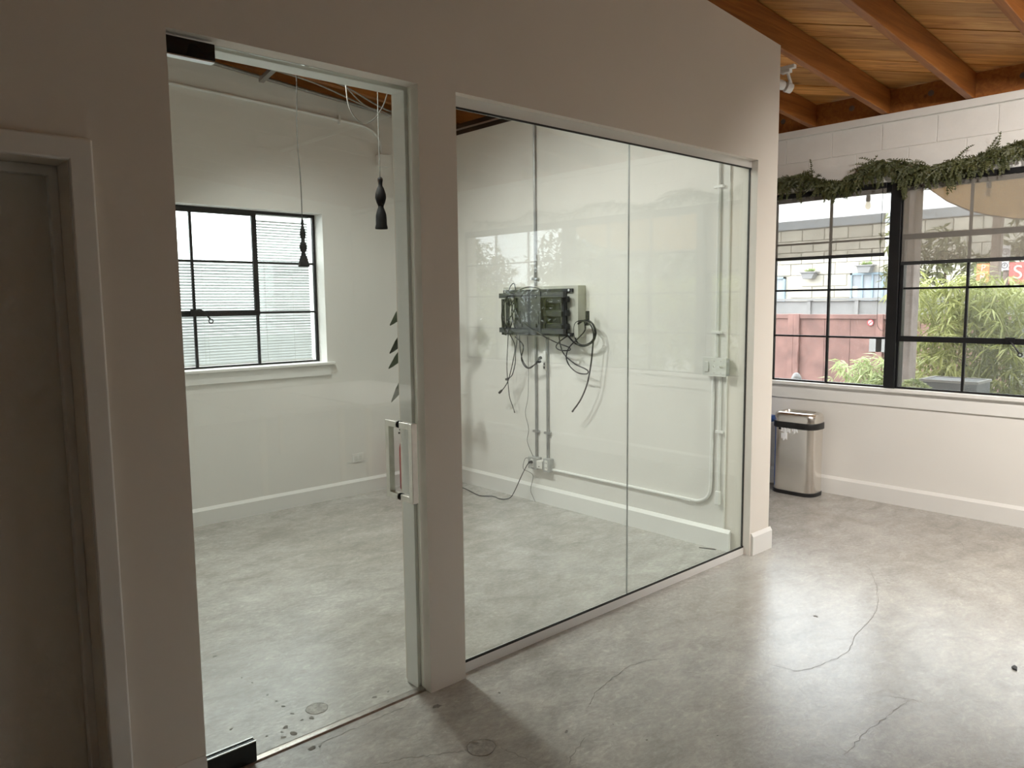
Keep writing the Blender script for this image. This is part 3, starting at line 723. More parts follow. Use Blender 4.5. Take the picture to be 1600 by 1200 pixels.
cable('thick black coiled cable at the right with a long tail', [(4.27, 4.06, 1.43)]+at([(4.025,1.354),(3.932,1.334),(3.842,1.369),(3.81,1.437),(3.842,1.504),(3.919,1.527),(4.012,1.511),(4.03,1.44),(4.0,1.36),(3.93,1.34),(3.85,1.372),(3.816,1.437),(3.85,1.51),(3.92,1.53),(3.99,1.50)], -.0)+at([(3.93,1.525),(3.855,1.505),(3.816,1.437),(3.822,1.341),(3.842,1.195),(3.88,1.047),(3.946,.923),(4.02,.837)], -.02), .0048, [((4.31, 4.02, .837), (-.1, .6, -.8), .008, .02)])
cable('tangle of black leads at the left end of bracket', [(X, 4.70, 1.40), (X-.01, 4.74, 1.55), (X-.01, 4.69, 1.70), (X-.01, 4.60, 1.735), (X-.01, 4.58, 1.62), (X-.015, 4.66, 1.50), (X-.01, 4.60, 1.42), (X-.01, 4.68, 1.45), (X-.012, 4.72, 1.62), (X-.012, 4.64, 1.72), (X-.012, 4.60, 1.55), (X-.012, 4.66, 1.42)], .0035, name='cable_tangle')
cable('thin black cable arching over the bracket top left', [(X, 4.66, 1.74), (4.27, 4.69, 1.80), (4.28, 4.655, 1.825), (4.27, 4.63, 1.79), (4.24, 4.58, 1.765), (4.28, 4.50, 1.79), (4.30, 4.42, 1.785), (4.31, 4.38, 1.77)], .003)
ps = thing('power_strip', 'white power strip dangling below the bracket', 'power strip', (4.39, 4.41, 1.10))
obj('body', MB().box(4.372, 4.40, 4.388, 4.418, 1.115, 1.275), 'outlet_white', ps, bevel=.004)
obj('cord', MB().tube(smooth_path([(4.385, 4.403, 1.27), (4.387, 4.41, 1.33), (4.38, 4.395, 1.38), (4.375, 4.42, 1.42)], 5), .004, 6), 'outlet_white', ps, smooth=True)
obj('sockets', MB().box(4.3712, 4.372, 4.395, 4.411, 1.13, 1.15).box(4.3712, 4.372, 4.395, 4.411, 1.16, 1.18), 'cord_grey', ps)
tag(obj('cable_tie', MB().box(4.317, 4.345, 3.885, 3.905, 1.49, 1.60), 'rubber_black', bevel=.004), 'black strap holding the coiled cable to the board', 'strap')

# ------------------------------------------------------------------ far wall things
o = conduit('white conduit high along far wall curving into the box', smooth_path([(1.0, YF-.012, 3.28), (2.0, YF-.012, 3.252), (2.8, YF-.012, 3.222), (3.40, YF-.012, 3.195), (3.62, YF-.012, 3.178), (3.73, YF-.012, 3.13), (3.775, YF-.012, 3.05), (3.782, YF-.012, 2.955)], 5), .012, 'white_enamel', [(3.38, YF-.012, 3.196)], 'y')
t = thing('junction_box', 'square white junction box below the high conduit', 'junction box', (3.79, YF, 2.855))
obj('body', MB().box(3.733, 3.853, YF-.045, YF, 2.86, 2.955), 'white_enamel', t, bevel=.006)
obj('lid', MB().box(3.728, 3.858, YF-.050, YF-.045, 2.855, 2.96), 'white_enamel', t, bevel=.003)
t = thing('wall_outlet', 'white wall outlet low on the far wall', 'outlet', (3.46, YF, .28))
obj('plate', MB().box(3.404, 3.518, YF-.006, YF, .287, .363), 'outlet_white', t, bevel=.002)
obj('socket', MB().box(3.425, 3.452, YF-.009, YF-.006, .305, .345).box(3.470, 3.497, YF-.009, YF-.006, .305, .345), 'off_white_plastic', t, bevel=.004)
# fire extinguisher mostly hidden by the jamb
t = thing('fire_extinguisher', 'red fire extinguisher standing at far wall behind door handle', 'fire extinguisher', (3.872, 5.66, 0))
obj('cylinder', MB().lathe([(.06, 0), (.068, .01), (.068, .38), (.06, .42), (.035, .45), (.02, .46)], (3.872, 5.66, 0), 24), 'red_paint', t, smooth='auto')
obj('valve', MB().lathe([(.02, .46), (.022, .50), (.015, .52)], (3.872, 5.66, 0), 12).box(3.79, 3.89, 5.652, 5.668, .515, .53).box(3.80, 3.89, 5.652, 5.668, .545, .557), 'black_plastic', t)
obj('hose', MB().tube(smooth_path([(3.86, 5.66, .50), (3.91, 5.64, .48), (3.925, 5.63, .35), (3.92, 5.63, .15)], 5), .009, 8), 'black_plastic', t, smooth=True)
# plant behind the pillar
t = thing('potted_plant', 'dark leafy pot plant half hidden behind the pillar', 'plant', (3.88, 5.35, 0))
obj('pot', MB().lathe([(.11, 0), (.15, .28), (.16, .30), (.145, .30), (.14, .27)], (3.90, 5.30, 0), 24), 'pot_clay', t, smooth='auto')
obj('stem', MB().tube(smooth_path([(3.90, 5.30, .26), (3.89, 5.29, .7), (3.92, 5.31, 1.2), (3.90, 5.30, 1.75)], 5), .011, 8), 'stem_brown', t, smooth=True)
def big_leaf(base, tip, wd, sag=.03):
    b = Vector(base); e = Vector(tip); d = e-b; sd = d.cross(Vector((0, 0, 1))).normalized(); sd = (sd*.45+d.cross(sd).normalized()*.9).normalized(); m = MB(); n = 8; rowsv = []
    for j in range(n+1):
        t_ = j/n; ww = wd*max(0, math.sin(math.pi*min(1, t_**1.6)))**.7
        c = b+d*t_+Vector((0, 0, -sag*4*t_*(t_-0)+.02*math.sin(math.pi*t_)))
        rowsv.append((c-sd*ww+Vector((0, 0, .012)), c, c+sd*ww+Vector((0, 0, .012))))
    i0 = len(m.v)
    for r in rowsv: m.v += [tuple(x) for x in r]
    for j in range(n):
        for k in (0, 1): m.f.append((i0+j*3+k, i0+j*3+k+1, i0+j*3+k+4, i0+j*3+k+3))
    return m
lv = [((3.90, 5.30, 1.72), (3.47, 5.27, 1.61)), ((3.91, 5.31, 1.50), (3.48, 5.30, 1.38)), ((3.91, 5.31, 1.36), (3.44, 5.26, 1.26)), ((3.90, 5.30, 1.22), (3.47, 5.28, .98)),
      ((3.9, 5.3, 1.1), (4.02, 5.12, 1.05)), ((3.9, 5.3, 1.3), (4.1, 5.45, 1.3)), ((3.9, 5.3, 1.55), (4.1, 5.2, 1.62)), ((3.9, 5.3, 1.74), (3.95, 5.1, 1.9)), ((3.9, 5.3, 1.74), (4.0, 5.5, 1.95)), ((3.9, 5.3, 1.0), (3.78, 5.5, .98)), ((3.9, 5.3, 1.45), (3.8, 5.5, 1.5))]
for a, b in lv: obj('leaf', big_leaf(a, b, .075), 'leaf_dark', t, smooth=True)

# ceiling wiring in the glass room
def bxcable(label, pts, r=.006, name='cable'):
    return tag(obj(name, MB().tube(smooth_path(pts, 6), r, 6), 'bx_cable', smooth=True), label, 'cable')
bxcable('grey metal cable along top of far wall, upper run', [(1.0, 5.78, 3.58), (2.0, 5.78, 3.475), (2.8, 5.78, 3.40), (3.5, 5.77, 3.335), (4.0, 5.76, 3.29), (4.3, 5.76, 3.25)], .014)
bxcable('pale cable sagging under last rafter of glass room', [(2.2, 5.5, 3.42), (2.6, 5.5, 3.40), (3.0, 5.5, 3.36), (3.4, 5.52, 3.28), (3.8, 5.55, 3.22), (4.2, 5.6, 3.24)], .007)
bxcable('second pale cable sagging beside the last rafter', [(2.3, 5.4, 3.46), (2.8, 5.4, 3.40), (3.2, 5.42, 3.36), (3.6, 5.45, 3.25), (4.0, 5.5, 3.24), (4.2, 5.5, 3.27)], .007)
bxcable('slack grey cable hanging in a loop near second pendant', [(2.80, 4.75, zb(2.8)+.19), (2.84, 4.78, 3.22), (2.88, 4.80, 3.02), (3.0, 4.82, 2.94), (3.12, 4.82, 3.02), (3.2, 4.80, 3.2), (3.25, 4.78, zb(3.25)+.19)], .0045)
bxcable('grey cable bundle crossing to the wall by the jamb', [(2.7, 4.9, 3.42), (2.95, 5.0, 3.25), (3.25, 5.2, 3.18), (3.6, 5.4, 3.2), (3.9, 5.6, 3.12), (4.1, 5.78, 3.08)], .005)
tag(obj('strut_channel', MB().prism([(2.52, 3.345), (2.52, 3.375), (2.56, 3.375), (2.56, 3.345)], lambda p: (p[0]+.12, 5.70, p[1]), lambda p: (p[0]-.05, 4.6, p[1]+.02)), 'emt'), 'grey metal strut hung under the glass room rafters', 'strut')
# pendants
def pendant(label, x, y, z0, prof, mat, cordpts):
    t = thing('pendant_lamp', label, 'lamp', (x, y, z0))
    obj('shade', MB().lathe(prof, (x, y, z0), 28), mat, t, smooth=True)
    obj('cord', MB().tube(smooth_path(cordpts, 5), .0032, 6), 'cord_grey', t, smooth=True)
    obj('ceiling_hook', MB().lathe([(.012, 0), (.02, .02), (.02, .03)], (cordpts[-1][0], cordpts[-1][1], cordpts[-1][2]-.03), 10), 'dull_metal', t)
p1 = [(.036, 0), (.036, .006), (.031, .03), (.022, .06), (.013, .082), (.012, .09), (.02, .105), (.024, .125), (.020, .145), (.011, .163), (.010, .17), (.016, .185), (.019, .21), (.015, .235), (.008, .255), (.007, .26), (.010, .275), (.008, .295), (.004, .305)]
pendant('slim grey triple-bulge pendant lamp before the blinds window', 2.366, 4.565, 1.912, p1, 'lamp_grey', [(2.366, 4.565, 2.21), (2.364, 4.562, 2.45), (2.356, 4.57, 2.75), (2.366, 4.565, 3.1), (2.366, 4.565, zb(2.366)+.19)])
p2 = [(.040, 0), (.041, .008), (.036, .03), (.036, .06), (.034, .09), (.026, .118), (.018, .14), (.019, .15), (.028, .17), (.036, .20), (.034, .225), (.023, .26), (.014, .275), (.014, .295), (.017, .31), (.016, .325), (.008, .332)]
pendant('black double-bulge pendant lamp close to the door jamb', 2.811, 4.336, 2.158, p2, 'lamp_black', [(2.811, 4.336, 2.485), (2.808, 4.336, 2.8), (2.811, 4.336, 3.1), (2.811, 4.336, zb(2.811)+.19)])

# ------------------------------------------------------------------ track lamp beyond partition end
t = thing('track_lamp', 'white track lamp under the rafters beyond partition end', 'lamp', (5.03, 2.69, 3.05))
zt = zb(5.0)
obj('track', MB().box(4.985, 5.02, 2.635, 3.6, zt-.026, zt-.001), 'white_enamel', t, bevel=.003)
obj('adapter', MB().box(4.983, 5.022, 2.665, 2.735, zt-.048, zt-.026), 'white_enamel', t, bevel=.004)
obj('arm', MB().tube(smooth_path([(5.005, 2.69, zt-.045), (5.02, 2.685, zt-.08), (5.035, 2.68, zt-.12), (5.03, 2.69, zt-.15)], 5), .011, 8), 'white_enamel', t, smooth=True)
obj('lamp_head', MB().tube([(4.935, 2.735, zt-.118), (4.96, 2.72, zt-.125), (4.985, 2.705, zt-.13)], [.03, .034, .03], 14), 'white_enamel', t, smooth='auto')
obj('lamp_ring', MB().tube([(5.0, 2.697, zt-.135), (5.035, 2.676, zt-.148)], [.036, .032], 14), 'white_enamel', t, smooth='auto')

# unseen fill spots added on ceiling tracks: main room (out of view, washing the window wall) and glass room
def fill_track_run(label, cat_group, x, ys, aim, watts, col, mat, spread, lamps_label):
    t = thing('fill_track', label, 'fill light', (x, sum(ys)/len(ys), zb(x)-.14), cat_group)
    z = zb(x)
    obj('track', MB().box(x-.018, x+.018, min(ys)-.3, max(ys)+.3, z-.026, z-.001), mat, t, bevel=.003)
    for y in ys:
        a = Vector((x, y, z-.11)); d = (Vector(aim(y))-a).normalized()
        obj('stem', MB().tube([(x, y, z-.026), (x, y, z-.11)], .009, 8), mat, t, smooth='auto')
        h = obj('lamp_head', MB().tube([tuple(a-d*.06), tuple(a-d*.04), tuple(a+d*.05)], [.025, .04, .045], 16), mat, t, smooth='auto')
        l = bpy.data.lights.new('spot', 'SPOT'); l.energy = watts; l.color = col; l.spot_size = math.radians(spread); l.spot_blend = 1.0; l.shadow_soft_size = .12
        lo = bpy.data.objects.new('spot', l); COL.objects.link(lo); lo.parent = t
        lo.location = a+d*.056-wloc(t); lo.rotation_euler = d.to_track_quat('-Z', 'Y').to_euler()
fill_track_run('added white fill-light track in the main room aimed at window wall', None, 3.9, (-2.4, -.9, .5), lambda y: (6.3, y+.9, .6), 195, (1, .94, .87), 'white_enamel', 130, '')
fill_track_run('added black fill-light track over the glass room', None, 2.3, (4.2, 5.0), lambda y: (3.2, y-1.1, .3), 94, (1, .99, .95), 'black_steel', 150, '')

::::

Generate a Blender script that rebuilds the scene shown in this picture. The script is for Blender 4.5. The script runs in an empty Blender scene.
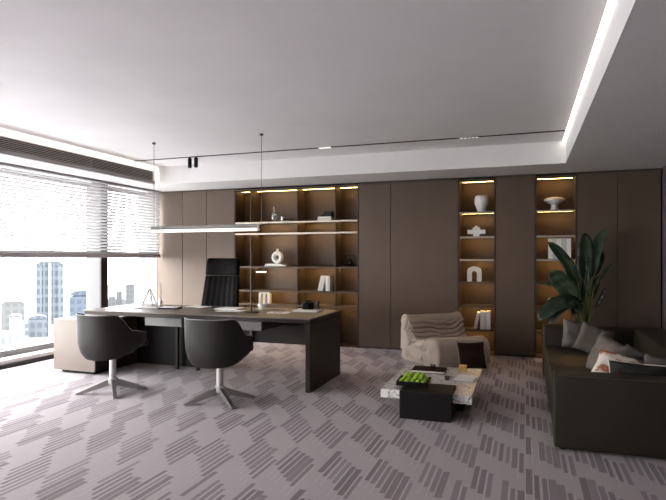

::::

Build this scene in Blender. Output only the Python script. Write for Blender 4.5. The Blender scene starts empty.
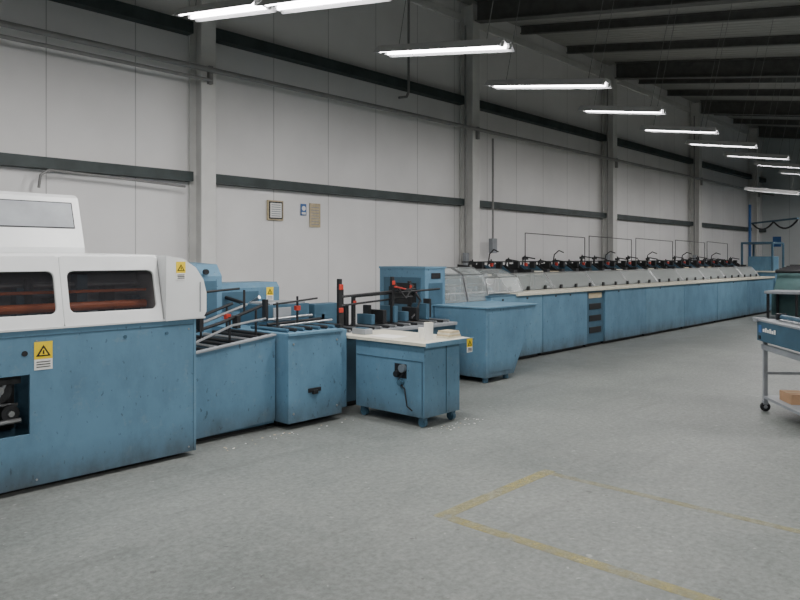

::::

▸ **Stated task**
From the listing, copy every line where the string "empty" appears.

▸ **Exercise answer**
Generate a Blender script that rebuilds the scene shown in this picture. The script is for Blender 4.5. The script runs in an empty Blender scene.
Build this scene in Blender. Output only the Python script. Write for Blender 4.5. The Blender scene starts empty.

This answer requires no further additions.